CLEARFIELD — The Clearfield County Conservation District voted unanimously to advertise for a new Chesapeake Bay technician at its meeting.

Agricultural Technician/Chesapeake Bay technician Bob Edwards is due to retire June 30, and the conservation district is hoping to have his replacement hired in early June so Edwards can train the new employee.

District Manager Susan Reed said Thursday the state gave approval for the conservation district to replace Edwards and the state would fund the position at 75 percent.

However, Reed said some counties are choosing not to hire a new bay technician because the new employee could be required to follow the new Chesapeake Bay requirements.

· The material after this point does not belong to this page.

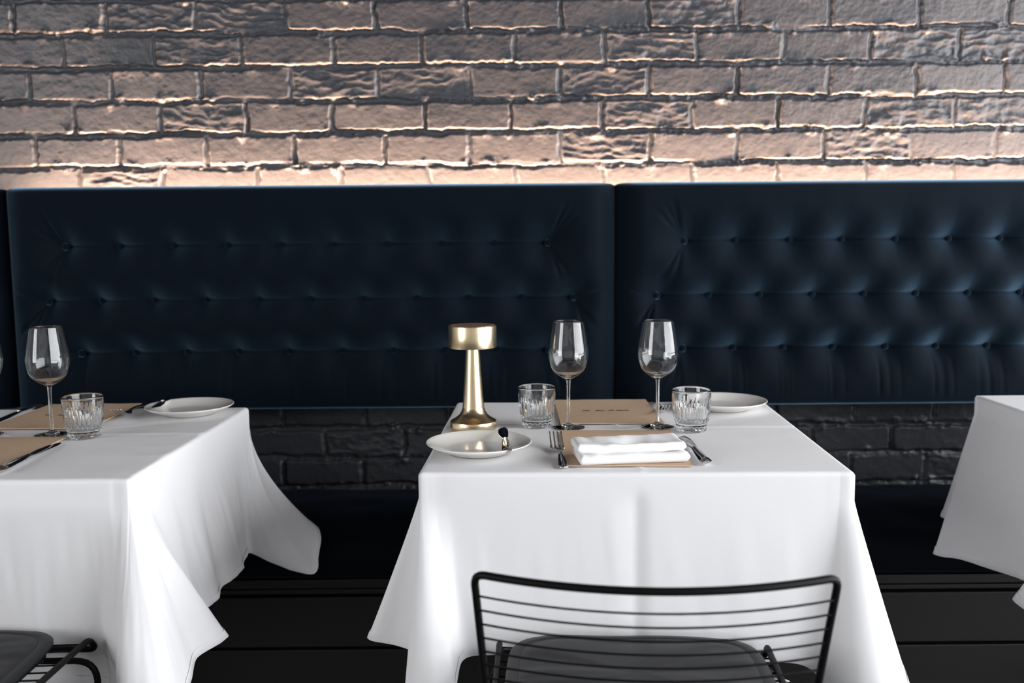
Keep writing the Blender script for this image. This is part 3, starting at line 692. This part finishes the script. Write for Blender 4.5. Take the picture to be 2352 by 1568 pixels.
# ------------------------------------------------------------------ chairs (local: faces +y, origin on the floor under the seat)
def make_chair():
    t = thing('wire_chair', '', 'chair', (0, 0, 0), 0, 'black wire dining chairs')
    HW, SW = .2275, .214                       # half width of the top rail, half width at the seat
    zt, zs = .722, .470
    def sag(x): return -.055*(1-(x/HW)**2)
    def side(sgn):
        return [(sgn*HW, -.180, zt), (sgn*SW, -.105, zs-.002), (sgn*.222, .195, zs-.004), (sgn*.226, .212, zs-.030)]
    top = [(HW*q, -.180+sag(HW*q), zt) for q in np.linspace(-.86, .86, 15)]
    # a closed loop: top rail, right side down and forward, front bar, left side back
    loop = top + side(1)[:0]
    raw = [(-HW, -.180, zt)] + top + side(1) + [tuple(p) for p in side(-1)[::-1]][:-1]
    MB().tube(fillet(raw, .028, 6, True), .0052, True, 10).build('frame', STEEL_BLK, t)
    nW = 11
    for k in range(nW):                        # wires across the back
        q = (k+1)/(nW+.4); w_ = HW+(SW-HW)*q; y0_ = -.180+.075*q; z = zt-.010-(zt-zs-.008)*q
        s = 1-.45*q
        pts = [(w_*p, y0_+sag(HW*p)*s, z) for p in np.linspace(-1, 1, 17)]
        MB().tube(pts, .0016, False, 6).build('back_wire', WIREM, t)
    for k in range(11):                        # wires across the seat
        y = -.085+.026*k; w_ = SW+.008*(k/10)
        MB().tube([(w_*p, y, zs-.005-.004*(1-p*p)) for p in np.linspace(-1, 1, 7)], .0016, False, 6).build('seat_wire', WIREM, t)
    for y, dy in ((.182, .03), (-.075, -.06)):     # an inverted U of tube under the seat, front and rear
        for sgn in (-1, 1):
            MB().tube(fillet([(sgn*.150, y, zs-.037), (sgn*.236, y, zs-.037), (sgn*.243, y+dy, 0.0)], .035, 6), .0056, False, 10).build('leg', STEEL_BLK, t)
        MB().tube([(-.152, y, zs-.037), (.152, y, zs-.037)], .0056, False, 10).build('crossbar', STEEL_BLK, t)
    for sgn in (-1, 1): MB().tube([(sgn*.150, -.10, zs-.0275), (sgn*.150, .18, zs-.0275)], .0042, False, 8).build('seat_brace', STEEL_BLK, t)
    # leather pad: rounded square with a bevelled, stitched border
    n = 128; ang = np.linspace(0, 2*PI, n, endpoint=False); V = []; hw, hd = .203, .150; yc = .045
    def se(a, sc_, ins):
        e = 5.2; c, s_ = np.cos(a), np.sin(a); r = (np.abs(c)**e+np.abs(s_)**e)**(-1/e)
        return c*r*(hw*sc_-ins), yc+s_*r*(hd*sc_-ins)
    rings_ = [(1, .004, .0), (1, .0, .003), (1, .0, .008), (1, .003, .0115), (1, .012, .013), (1, .0165, .0130), (1, .019, .0118), (1, .0215, .0132), (1, .035, .0152), (.7, 0, .0165), (.4, 0, .017), (.1, 0, .017)]
    for sc_, ins, z in rings_:
        x, y = se(ang, sc_, ins)
        for a, b in zip(x, y): V.append((a, b, zs+z+.0008*math.sin(a*31)*float(abs(a) < .15)+((.0016*math.sin(b*70+a*6)+.0012*math.sin(a*24-b*110)*math.cos(b*60)) if z > .014 else 0)))
    m = len(rings_); Fs = [(i*n+k, i*n+(k+1) % n, (i+1)*n+(k+1) % n, (i+1)*n+k) for i in range(m-1) for k in range(n)] + [tuple(range(n))[::-1], tuple(range((m-1)*n, m*n))]
    pad = MB().add(V, Fs).build('seat_pad', LEATHER, t, True, 60)
    x, y = se(ang, 1, .019); MB().tube([(a, b, zs+.0122) for a, b in zip(x, y)], .0007, True, 6).build('stitching', STITCH, pad)
    return t
chair = make_chair()
many(chair, [((.186, -1.304, 0), -.055, 'black wire chair with leather pad in front of the middle table'),
             ((-.950, -1.266, 0), 0.0, 'black wire chair corner at the bottom left in front of the left table')])
lp = [o for o in bpy.data.objects if o.name.startswith('seat_pad') and o.parent.location.x < 0][0]
lp.location = (-.014, .004, 0); lp.rotation_euler = (0, 0, .03)
# care label hanging from the middle chair's pad
pad = [o for o in bpy.data.objects if o.name == 'seat_pad'][0]
lb = MB().box((0, 0, 0), (.036, .0008, .030)); 
lb_o = lb.build('care_label', LABELM, pad, False); lb_o.location = (.214, .098, .452); lb_o.rotation_euler = (.9, .5, .5)
lb_o['label'] = 'small white printed care label'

Reed said York and Luzerne counties have already voted against having a bay technician for this reason.

But Reed said without the funding from the Chesapeake Bay Foundation, the conservation district wouldn’t have the funds to provide support services to the agricultural community.

“Clearly, we cannot afford an agricultural person in this district if we don’t have a Chesapeake Bay contract,” Reed said.

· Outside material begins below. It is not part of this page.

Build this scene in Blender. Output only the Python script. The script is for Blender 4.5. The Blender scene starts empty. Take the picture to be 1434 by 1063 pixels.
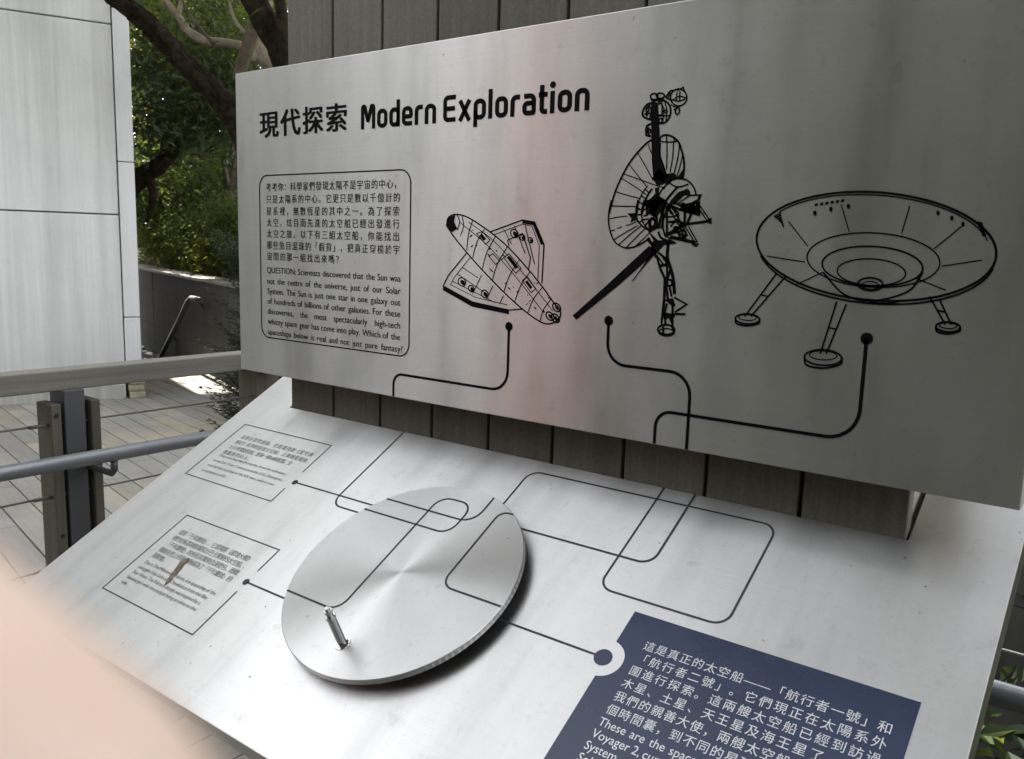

Edwards provides services to local farmers such as chlorophyll testing to determine the amount fertilizer/manure needs to be applied to cornfields, and assisting farmers in other aspects of nutrient management, as well as applying for agricultural grants.

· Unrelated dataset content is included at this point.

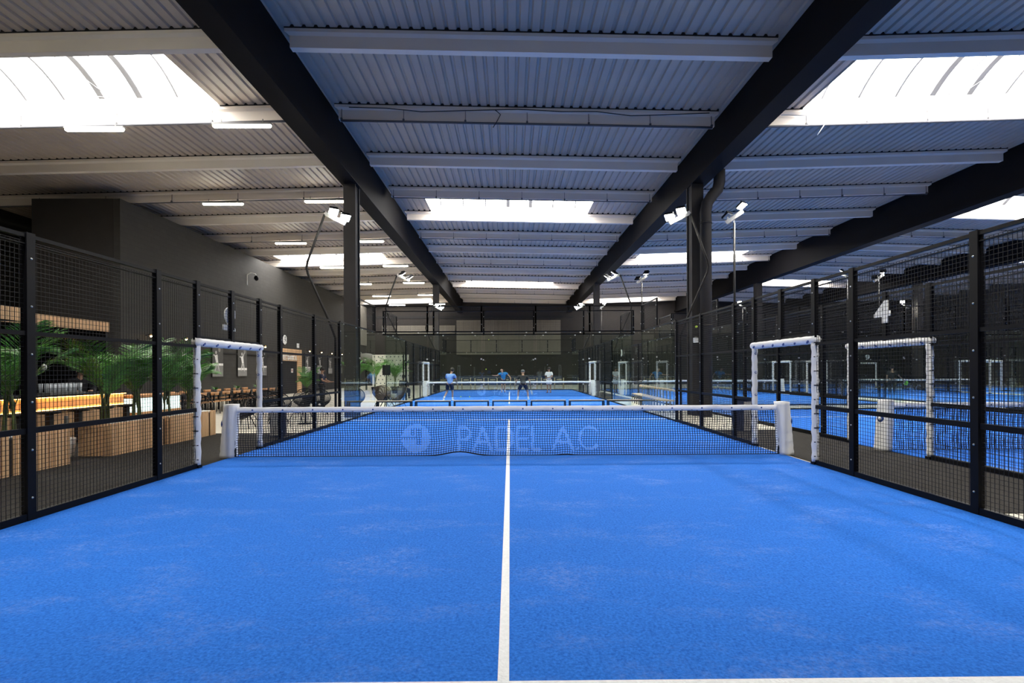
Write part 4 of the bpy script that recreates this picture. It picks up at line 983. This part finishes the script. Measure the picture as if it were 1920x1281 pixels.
person('person in a black shirt with a grey cap, seen from behind, legs apart', (.72, 17.75, TZ), 0,
       base(hip=(0, -.05, .84), chest=(0, .08, 1.15), neck=(0, .16, 1.31), head=(0, .2, 1.45), Lsh=(-.2, .1, 1.24), Lel=(-.35, .04, 1.0), Lwr=(-.38, .2, .84), Lhd=(-.36, .3, .78), Rsh=(.2, .1, 1.24), Rel=(.35, .04, 1.0), Rwr=(.38, .2, .8), Rhd=(.4, .28, .68),
            Lhp=(-.11, -.04, .78), Lkn=(-.24, .08, .46), Lan=(-.27, -.03, .09), Ltoe=(-.31, .13, .045), Rhp=(.11, -.04, .78), Rkn=(.24, .08, .46), Ran=(.27, -.03, .09), Rtoe=(.31, .13, .045)), BLK, NV, SKIN2, cap=mat('grey_cap', (.12, .12, .12), .8))
racket('pale racket held low by the black shirted player', (1.13, 18.03, .68), (.18, .25, -.95), (1, .3, 0), WH)
person('dark haired person in white shirt and shorts, standing and looking left', (2.72, 26.3, TZ), pi - .5,
       base(Lsh=(-.19, 0, 1.4), Lel=(-.27, .06, 1.12), Lwr=(-.06, .26, 1.06), Lhd=(.02, .32, 1.06), Rsh=(.19, 0, 1.4), Rel=(.27, .06, 1.12), Rwr=(.1, .28, 1.03), Rhd=(.02, .33, 1.03), look=-.9), WH, WH, SKIN2, shoes=mat('red_brown_shoe', (0, 0, 0)), socks=None)
racket('dark racket held across the waist of the white shirted player', (2.60, 26.02, 1.07), (-.8, -.3, .2), (.2, .5, .8), BLK)
person('bearded bartender in black looking down behind the bar counter', (-10.8, 3.75, .008), -2.2,
       base(neck=(0, .06, 1.45), head=(0, .12, 1.58), Lel=(-.28, .08, 1.12), Lwr=(-.16, .32, 1.08), Lhd=(-.1, .42, 1.1), Rel=(.28, .08, 1.12), Rwr=(.16, .32, 1.08), Rhd=(.1, .42, 1.1)), BLK, BLK, SKIN, long_legs=True, long_sleeves=True, shoes=BLK)
person('person in a dark navy shirt standing sideways by the wire lounge chairs', (-8.95, 15.6, 0), -pi / 2,
       base(Lel=(-.24, .12, 1.13), Lwr=(-.2, .36, 1.05), Lhd=(-.18, .47, 1.06), Rel=(.24, .1, 1.13), Rwr=(.2, .34, 1.05), Rhd=(.18, .45, 1.06)), NV, BLK, SKIN2, long_legs=True, shoes=BLK)
person('person in dark clothes sitting behind the pale litter bin', (-6.05, 20.6, 0), -2.6,
       base(hip=(0, 0, .52), chest=(0, -.1, .88), neck=(0, -.1, 1.06), head=(0, -.06, 1.2), Lsh=(-.19, -.1, .98), Lel=(-.26, .04, .74), Lwr=(-.12, .25, .66), Lhd=(-.06, .33, .65), Rsh=(.19, -.1, .98), Rel=(.26, .04, .74), Rwr=(.12, .25, .66), Rhd=(.06, .33, .65),
            Lhp=(-.1, .04, .5), Lkn=(-.14, .46, .5), Lan=(-.14, .44, .09), Ltoe=(-.15, .6, .045), Rhp=(.1, .04, .5), Rkn=(.14, .46, .5), Ran=(.14, .44, .09), Rtoe=(.15, .6, .045)), BLK, NV, SKIN2, long_legs=True, long_sleeves=True, shoes=BLK)
t = thing('lounge_seat', 'dark seat under the sitting person', 'chair', (-6.05, 20.68, 0), -2.6); obj('seat', MB().box((0, 0, .35), (.5, .5, .08)), BLACK, t)
for sx in (-1, 1):
    for sy in (-1, 1): obj('leg', MB().box((sx * .2, sy * .2, .16), (.04, .04, .31)), BLACK, t)
person('person in dark clothes with a green racket on a far right court', (22.9, 21.6, TZ), -.6, base(Rel=(.34, .1, 1.12), Rwr=(.5, .3, .95), Rhd=(.56, .4, .88)), BLK, BLK, SKIN2, long_legs=True, shoes=BLK)
racket('bright green racket held by the far right player', (23.6, 21.6, .9), (.5, .2, -.5), (0, 1, .2), mat('lime_racket', (.2, .6, .05), .5))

He also oversees the use of the conservation district’s no-till drill, which it rents to farmers, and assists local farmers in other matters.

Under the proposed regulations, the DEP would use its personnel to enforce the Chesapeake Bay regulations in those counties who do not have their own bay specialists, according to conservation district vice-chair Director Mike Kennis.

“We could have someone coming up from Harrisburg or somewhere else,” Kennis said.

See Conservation, Page A7

Edwards agreed and said the federal EPA is pushing the new Chesapeake Bay regulations and if the local conservation districts don’t do it, the DEP would be required to send its people in and if the DEP doesn’t, the EPA said it would send in its own personnel to enforce the regulations.

Edwards said many of the rules have been in place for 35 years and most farmers in the county are already in compliance. He said there are only a few with some minor issues.

“Most everyone is doing everything right anyway,” Edwards said.

The new hire would be required to have a four-year degree and Reed said the conservation district is going to advertise the position in the local newspapers as well as with universities.

Chairman Denny Norris and Director Joe Kendrick were absent.